EXERCISE DETAILS -> Lines containing the word "with" should be extracted in full.

EXTRACTED ENTRIES ->
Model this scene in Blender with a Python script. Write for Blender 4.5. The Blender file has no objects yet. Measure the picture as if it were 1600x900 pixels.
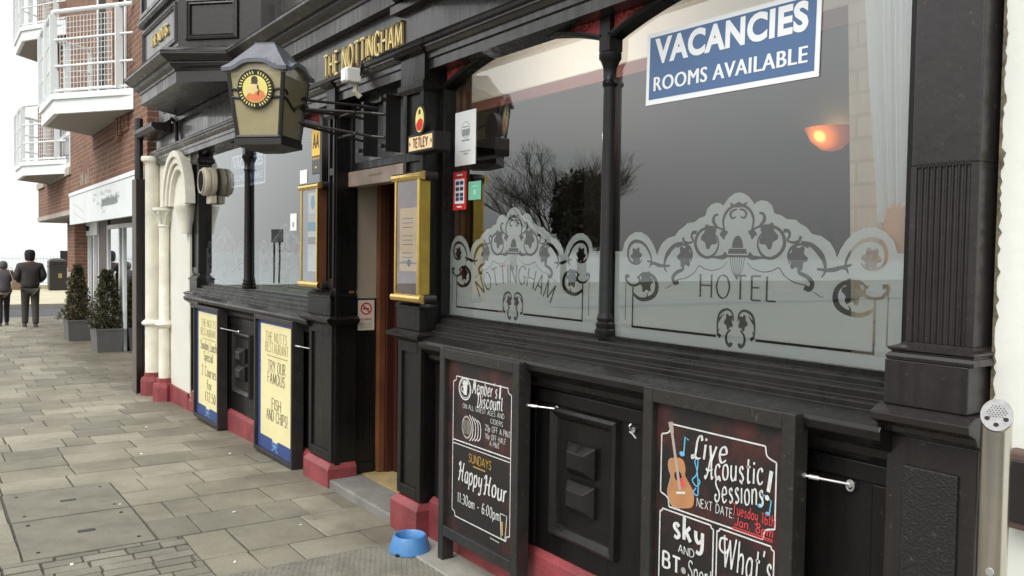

...

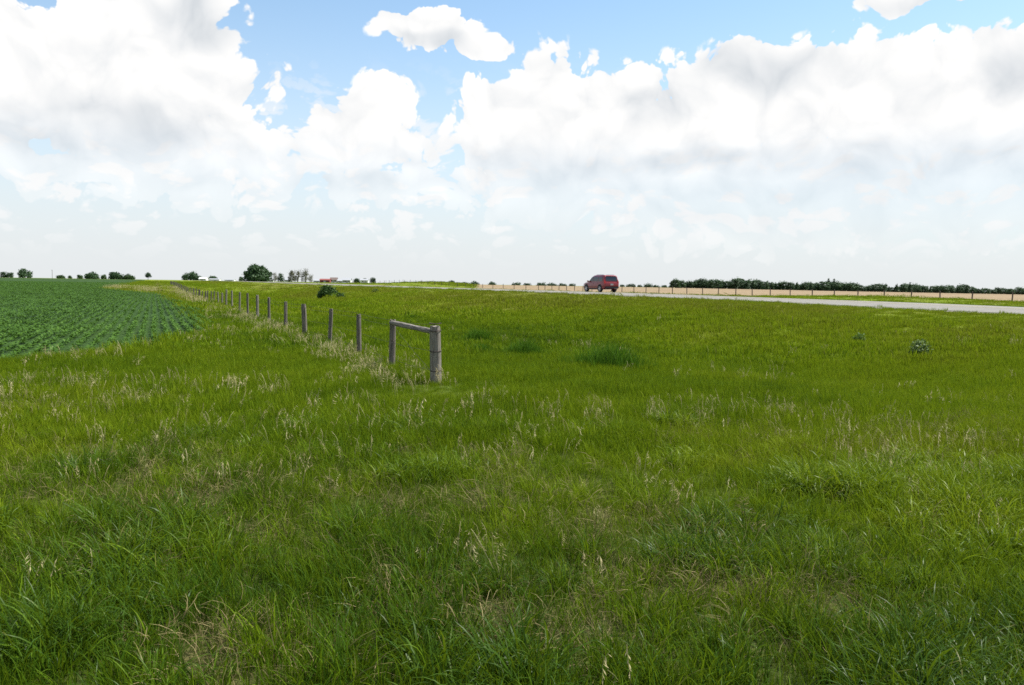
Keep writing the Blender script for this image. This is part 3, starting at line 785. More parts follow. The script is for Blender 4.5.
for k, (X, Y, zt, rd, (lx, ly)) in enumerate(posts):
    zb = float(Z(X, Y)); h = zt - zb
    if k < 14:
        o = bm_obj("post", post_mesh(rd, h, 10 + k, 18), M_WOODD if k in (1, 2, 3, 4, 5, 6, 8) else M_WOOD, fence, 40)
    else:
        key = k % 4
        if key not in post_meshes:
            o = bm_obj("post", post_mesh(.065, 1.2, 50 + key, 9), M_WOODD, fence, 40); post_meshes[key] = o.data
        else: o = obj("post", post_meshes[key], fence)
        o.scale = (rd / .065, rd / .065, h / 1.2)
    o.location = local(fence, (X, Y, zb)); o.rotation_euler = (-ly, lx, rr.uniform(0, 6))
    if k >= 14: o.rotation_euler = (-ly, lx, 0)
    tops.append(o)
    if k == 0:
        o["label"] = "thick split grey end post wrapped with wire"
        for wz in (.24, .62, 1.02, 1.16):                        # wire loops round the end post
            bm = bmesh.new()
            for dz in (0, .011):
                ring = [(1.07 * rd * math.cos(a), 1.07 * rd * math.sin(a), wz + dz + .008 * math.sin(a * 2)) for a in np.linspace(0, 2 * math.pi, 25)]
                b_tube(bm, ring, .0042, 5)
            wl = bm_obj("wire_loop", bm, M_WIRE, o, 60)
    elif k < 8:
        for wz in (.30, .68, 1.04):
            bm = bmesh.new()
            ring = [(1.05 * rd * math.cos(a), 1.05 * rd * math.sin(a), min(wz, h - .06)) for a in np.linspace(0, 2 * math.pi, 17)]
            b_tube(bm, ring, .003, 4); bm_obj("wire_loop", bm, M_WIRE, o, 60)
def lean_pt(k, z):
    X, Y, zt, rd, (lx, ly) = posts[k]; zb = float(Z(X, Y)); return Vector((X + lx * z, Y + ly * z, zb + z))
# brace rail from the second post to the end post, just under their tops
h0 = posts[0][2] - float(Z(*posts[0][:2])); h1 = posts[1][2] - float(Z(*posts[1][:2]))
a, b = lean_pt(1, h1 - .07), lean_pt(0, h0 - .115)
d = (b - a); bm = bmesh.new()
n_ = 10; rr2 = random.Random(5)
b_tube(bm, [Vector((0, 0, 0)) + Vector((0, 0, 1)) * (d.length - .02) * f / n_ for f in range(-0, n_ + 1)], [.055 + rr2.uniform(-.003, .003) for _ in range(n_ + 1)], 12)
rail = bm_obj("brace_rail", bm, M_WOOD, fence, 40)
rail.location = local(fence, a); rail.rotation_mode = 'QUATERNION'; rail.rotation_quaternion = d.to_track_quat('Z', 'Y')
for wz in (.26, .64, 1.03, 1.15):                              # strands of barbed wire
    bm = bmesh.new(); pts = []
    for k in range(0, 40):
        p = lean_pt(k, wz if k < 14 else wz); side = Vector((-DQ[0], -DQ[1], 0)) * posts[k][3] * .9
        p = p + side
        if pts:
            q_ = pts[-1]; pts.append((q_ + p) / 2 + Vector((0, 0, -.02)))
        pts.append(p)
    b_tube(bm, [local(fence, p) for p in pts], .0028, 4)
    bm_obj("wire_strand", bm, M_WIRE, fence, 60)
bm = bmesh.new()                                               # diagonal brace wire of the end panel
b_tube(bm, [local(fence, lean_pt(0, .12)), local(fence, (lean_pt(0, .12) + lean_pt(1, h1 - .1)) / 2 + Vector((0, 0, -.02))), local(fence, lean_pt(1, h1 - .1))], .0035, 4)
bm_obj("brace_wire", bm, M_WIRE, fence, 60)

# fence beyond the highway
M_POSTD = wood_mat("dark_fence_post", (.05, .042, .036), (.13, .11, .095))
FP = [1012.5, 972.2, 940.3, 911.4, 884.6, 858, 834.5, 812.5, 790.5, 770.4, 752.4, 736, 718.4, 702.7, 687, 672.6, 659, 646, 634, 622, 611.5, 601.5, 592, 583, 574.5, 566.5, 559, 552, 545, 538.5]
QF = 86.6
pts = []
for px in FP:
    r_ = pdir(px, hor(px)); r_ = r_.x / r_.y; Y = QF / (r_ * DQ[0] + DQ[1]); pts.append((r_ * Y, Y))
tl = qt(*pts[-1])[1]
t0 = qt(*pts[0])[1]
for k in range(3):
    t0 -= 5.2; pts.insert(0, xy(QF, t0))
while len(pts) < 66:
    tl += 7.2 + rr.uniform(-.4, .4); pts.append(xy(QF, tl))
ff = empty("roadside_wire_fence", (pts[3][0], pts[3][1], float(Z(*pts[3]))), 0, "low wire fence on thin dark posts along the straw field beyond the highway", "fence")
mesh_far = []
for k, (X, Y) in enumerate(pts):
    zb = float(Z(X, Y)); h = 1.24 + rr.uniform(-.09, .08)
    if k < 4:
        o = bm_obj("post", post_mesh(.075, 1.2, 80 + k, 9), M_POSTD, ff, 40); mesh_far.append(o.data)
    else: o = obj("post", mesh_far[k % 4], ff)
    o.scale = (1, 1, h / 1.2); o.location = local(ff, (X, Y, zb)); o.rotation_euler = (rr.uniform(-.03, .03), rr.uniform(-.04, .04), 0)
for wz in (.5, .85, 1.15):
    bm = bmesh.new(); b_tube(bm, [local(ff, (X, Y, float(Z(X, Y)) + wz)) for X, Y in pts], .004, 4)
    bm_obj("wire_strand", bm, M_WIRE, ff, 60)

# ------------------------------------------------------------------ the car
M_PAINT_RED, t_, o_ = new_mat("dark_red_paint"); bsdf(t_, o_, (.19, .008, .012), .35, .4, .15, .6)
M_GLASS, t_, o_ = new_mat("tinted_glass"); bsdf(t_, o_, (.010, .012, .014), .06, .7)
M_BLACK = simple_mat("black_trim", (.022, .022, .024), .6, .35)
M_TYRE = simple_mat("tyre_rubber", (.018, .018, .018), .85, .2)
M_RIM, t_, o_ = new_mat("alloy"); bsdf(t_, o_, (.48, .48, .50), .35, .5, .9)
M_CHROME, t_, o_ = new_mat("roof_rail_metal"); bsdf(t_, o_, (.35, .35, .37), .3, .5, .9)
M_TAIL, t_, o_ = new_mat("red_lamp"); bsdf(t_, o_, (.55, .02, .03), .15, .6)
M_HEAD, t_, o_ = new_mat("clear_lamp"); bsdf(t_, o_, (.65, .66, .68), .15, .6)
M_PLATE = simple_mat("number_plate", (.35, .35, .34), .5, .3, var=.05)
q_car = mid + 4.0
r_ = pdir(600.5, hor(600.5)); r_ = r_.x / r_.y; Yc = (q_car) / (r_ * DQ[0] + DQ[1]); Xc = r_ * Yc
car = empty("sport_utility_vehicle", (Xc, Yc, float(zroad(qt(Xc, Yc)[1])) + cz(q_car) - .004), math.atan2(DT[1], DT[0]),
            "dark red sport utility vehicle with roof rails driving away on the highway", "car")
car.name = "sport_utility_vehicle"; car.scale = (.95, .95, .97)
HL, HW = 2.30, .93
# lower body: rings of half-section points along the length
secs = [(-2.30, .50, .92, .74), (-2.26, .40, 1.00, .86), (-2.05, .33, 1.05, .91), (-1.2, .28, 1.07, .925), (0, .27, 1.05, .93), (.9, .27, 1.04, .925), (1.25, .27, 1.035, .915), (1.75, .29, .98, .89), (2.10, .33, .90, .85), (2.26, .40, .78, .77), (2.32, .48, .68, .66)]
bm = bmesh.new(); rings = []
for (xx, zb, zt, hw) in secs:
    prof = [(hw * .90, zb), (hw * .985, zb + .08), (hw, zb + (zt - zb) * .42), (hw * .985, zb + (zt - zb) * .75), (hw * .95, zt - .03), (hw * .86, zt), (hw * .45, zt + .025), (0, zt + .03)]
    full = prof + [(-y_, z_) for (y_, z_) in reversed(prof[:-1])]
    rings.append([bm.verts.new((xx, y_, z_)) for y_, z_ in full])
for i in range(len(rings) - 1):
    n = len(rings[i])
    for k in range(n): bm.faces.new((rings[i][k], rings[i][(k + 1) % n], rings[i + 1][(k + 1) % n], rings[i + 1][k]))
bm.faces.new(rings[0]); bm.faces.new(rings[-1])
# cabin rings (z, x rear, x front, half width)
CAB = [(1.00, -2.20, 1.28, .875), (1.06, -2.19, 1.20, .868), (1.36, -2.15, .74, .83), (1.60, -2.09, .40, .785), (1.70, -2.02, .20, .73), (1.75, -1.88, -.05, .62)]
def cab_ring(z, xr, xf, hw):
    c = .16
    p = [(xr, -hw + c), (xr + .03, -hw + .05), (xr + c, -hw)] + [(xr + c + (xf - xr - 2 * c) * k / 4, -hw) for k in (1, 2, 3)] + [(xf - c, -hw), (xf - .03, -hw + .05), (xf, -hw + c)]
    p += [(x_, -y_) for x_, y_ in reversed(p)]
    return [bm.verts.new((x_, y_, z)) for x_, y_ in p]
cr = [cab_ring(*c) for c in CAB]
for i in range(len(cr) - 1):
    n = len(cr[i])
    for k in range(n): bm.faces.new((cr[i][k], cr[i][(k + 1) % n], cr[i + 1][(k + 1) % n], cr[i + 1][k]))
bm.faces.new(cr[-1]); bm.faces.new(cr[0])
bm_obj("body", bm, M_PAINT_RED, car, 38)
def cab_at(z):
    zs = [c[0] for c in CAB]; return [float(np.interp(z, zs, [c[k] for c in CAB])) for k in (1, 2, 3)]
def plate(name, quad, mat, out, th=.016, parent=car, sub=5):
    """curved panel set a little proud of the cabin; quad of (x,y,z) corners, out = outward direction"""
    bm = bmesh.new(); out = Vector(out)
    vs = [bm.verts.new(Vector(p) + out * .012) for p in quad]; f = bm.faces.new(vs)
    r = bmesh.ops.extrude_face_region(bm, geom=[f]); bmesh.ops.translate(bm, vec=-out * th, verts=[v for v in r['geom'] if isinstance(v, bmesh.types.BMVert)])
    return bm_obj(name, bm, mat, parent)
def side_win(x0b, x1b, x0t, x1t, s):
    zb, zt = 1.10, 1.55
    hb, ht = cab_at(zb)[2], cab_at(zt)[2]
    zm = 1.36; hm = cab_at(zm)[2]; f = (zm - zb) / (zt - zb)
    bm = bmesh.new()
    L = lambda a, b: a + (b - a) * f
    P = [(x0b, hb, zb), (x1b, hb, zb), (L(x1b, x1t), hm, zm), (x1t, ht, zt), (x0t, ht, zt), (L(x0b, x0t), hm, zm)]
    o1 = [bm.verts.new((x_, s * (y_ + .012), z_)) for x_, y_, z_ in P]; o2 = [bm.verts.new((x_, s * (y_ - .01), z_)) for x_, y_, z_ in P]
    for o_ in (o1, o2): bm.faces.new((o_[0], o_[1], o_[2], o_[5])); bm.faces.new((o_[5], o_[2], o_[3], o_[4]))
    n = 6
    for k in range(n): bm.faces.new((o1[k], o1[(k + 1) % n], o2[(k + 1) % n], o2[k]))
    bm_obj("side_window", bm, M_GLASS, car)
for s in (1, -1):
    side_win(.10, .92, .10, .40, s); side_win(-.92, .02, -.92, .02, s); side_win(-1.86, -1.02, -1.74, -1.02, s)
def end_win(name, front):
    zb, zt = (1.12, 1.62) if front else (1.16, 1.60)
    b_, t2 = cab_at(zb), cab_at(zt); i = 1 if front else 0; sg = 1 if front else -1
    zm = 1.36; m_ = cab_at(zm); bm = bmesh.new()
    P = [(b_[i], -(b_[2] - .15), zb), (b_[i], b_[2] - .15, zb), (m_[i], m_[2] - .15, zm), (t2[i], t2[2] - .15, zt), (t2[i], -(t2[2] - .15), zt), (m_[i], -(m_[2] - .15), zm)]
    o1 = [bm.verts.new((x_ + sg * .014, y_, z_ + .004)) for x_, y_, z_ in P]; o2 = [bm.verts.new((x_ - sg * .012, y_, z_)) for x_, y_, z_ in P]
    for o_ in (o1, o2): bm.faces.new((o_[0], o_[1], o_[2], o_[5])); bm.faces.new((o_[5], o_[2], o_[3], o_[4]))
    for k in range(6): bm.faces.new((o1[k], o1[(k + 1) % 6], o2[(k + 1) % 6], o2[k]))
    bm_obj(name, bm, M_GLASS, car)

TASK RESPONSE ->
Model this scene in Blender with a Python script. Write for Blender 4.5. The Blender file has no objects yet. Measure the picture as if it were 1600x900 pixels.
        o["label"] = "thick split grey end post wrapped with wire"
            "dark red sport utility vehicle with roof rails driving away on the highway", "car")